DCED Secretary C. Alan Walker speaks about an award being given to the Shale Gas Innovation and Commercialization Center on Monday at KCF Technologies in State College.
DCED Secretary C. Alan Walker speaks about an award being given to the Shale Gas Innovation and Commercialization Center on Monday at KCF Technologies in State College. CDT photo

State Secretary of Community and Economic Development C. Alan Walker came to State College on Monday to announce a grant award aimed at stimulating natural gas innovations.

The Ben Franklin Technology Center of Central and Northern Pennsylvania was awarded $750,000 for the Shale Gas Innovation and Commercialization Center, a project that promotes new technology and other growth in the field. That money came from DCED’s Discovered in PA-Developed in PA program.

“Gov. (Tom) Corbett said it best: Energy equals jobs for Pennsylvanians, and there are endless possibilities for new growth related to energy,” Walker said. “Marcellus Shale presents a unique opportunity for Pennsylvania companies and entrepreneurs to develop new technologies to increase productivity and environmental safety.”

The shale center will, in turn, use that money to nurture companies in the growth of new and emerging technology. According to the state, those funds will be available statewide, with the goal of creating “high-paying, sustainable jobs in the commonwealth.”

The first of those grants also was announced Monday.

KCF Technologies Inc. received $20,000 from the shale center to help bring its SmartDiagnostics program to market. While the grants were being announced at the company’s State College offices, the system was being installed at Universal Well Services in Punxsutawney. Once up and running, KCF officials said it will monitor problems and communicate them remotely.

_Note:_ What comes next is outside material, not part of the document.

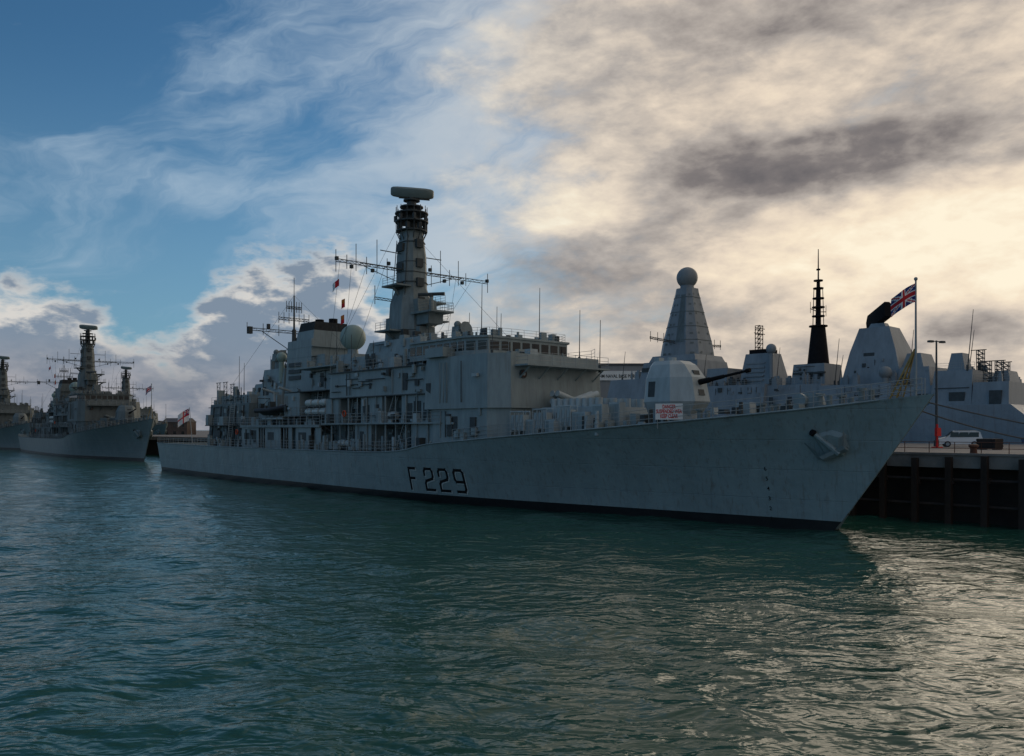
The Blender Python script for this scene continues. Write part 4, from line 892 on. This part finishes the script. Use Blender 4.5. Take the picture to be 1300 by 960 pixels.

“Our technology gives a machine a voice,” said Chief Operating Officer David Shannon. He said the system allows for safer operation of machinery, shielding employees from danger, while also identifying problems before they cause costly repairs and downtime.

The grant funds require a matching investment from the companies awarded. John Siggins, the shale center’s assistant director, said the terms of the state grant require a minimum dollar-for-dollar match, but that the group hopes to see $3 invested for every one it hands out.